Eye For Film >> Movies >> Closing The Ring (2007) Film Review
Closing The Ring
Reviewed by: Jennie Kermode
Everybody knows that Sir Richard Attenborough is a gifted filmmaker who can always be relied upon to turn out a polished product. Less well known is Peter Woodward, who makes his debut here as a writer, having been inspired by the real life discovery in Ireland of an American airman's wedding ring lost during the Blitz. Whilst his script is overlong and suffers from having too many endings, the story he tells is still a powerful one which many viewers will find moving.
It's the mid Nineties, and Ethel Ann (Shirley MacLaine) has just lost her husband. Her daughter can't understand why she doesn't seem to be grieving (though she is drinking heavily). Her loyal friend Jack tries to prevent the young woman from uncovering too many secrets, but in the meantime, a discovery made by a teenager on a Belfast hillside is destined to change their lives forever. When Ethel Ann was young, she was courted by three men, one of whom she loved and another of whom, upon his death, she sadly agreed to spend the rest of her life with. Now, suddenly free and confronted with the ring her beloved took to his grave, she is forced to rediscover what she really wants.
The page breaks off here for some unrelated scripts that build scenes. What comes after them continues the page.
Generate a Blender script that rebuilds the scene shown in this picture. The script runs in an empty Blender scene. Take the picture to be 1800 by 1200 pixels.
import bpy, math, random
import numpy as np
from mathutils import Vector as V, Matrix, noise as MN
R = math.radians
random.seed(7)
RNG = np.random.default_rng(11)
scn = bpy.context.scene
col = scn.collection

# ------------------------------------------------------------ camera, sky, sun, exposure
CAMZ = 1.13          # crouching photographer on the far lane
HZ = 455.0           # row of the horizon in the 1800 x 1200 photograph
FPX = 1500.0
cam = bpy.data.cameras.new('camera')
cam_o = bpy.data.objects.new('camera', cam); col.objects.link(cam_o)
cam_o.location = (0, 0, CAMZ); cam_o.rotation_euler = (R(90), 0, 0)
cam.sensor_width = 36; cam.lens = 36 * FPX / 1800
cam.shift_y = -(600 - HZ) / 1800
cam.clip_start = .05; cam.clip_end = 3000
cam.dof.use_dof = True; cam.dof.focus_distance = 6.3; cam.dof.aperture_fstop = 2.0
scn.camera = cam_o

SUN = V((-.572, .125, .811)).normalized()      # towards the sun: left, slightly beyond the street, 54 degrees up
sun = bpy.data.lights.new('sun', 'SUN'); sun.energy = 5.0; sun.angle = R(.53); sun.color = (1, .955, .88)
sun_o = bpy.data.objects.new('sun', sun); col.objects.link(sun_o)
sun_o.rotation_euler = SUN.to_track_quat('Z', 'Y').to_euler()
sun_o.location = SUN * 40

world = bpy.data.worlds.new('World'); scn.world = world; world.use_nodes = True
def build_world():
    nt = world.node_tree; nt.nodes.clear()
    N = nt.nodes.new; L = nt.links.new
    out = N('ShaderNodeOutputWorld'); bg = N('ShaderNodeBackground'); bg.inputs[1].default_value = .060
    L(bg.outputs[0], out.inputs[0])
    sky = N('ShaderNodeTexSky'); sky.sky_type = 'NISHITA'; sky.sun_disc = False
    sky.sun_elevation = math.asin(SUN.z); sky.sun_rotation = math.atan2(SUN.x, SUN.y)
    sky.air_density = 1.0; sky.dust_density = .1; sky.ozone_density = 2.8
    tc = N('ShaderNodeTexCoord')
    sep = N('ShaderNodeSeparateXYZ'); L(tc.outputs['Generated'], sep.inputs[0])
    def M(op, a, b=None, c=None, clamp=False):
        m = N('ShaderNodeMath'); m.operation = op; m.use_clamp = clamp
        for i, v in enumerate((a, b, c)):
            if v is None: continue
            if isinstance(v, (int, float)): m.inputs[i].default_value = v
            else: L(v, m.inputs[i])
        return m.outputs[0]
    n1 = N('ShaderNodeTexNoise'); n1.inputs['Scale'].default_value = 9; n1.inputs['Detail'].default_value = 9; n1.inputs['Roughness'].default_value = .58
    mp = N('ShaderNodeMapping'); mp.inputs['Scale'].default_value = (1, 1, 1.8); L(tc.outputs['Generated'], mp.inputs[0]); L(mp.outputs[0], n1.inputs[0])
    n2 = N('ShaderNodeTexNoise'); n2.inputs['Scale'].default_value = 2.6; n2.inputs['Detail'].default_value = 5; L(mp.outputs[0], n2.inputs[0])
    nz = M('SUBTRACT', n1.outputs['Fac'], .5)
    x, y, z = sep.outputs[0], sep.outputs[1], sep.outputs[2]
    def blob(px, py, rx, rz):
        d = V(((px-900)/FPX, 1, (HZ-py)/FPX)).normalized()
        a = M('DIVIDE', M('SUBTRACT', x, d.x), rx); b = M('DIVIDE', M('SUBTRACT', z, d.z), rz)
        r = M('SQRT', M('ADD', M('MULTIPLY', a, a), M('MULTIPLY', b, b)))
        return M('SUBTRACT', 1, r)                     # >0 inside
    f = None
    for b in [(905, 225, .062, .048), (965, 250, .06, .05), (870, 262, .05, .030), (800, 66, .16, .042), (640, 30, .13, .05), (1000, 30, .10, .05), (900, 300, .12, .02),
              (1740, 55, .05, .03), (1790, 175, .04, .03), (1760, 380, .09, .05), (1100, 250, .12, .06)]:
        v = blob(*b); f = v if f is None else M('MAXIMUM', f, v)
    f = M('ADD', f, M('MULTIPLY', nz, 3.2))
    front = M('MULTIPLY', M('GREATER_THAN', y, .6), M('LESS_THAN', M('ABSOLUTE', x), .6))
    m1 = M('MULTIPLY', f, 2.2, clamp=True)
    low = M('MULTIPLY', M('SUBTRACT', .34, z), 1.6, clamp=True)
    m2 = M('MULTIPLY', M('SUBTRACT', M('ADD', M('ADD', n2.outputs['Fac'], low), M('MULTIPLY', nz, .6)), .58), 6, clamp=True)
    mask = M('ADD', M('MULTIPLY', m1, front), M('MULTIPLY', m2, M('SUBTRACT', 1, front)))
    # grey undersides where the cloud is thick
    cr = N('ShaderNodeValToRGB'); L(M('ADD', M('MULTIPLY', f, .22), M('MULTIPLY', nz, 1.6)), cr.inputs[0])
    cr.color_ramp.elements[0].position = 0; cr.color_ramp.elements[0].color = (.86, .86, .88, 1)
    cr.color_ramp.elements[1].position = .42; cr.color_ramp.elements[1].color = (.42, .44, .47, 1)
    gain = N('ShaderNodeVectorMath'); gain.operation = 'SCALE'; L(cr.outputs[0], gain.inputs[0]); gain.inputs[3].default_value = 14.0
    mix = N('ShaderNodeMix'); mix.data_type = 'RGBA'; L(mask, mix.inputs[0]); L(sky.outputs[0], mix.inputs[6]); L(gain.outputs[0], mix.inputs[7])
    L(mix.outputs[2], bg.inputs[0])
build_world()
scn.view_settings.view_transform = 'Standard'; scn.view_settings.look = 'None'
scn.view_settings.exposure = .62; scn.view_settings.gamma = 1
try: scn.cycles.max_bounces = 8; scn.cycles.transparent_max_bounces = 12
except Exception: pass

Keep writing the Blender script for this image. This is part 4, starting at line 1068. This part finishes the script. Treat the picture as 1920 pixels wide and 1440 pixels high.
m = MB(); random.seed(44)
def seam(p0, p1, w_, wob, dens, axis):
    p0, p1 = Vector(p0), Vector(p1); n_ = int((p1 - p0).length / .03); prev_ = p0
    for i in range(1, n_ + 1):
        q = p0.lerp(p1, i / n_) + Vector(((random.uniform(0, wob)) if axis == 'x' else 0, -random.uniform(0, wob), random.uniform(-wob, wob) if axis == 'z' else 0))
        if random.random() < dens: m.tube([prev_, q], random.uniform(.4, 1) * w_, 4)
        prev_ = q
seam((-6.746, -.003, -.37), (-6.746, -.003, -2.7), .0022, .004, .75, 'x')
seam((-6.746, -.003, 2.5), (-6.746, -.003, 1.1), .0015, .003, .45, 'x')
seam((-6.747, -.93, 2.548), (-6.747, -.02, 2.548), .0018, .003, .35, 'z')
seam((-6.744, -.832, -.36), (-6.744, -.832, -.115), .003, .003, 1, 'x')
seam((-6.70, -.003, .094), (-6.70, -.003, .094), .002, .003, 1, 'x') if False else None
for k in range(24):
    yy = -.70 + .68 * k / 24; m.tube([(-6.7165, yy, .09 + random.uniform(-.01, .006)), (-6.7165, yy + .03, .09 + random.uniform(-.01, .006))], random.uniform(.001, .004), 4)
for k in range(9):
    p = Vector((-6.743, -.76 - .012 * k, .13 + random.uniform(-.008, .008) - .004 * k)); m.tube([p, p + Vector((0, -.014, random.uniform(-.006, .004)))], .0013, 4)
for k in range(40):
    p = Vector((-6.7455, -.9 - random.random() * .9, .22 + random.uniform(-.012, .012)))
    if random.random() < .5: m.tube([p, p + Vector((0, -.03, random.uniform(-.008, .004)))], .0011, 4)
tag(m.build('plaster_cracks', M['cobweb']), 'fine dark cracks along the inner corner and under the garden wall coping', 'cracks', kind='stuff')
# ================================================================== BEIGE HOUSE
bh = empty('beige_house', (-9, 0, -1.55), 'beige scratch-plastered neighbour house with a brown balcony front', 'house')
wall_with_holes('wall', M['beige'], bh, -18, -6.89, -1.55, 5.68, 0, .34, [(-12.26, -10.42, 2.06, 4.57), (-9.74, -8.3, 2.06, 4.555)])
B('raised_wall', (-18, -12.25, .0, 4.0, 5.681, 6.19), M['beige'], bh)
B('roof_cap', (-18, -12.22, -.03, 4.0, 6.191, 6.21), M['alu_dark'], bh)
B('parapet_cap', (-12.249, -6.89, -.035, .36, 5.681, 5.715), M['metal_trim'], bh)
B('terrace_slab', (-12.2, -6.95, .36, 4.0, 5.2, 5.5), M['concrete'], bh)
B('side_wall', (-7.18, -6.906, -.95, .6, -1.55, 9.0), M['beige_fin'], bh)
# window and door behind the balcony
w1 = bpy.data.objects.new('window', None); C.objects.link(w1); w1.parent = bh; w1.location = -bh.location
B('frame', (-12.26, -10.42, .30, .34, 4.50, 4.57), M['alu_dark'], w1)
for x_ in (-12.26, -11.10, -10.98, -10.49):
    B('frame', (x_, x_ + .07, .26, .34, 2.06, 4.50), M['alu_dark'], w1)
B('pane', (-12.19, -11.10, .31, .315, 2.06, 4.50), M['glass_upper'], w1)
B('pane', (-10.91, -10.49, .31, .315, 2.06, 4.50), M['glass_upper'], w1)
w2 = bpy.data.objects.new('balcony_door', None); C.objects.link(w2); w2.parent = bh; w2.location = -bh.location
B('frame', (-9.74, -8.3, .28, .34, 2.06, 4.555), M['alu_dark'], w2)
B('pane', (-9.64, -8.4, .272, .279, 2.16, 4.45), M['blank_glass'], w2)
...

Closing The Ring delivers romance on an epic scale and seems destined to be the pride of some people's DVD collections, but beneath the gloss and the carefully crafted performances, it's lacking something. MacLaine is convincing as a woman who, in her seventies, can still command men's hearts, but she's just a little too distant for us to care the way the story needs us to. Neve Campbell turns in a surprisingly strong performance as her daughter, attempting to remedy this, but the only time the screen really comes alive is in the presence of Martin McCann, who plays the young Belfast lad determined to set things right. The actors who play the young Ethel and her friends are uniformly bland, making it hard to feel passionate about their emotions - rather than being shown these, we're told about them over and over again to the point of annoyance.
It's the Irish characters who are the most interesting, though they're really just there to support the central story; but Attenborough's portrayal of Ireland is, curiously, all-American and twee, accompanied by tacky music of the kind the pubs play for a joke on St Patrick's Day. A subplot involving the IRA is crude and cliched to the point where the script makes a detour to apologise for it. There's also a thread of misogyny throughout the story, whereby Ethel Ann's uncomfortable purity is contrasted with the happy-go-lucky promiscuity of her Irish counterpart, who receives nothing but scorn. Whilst the film overtly argues that people should take charge of their own destinies, it covertly celebrates its heroine's failure to do so.
If you're a fan of epic romances and are prepared to overlook these flaws, Closing The Ring will deliver for you in all the classic ways. Otherwise, however, you may find yourself closing your eyes.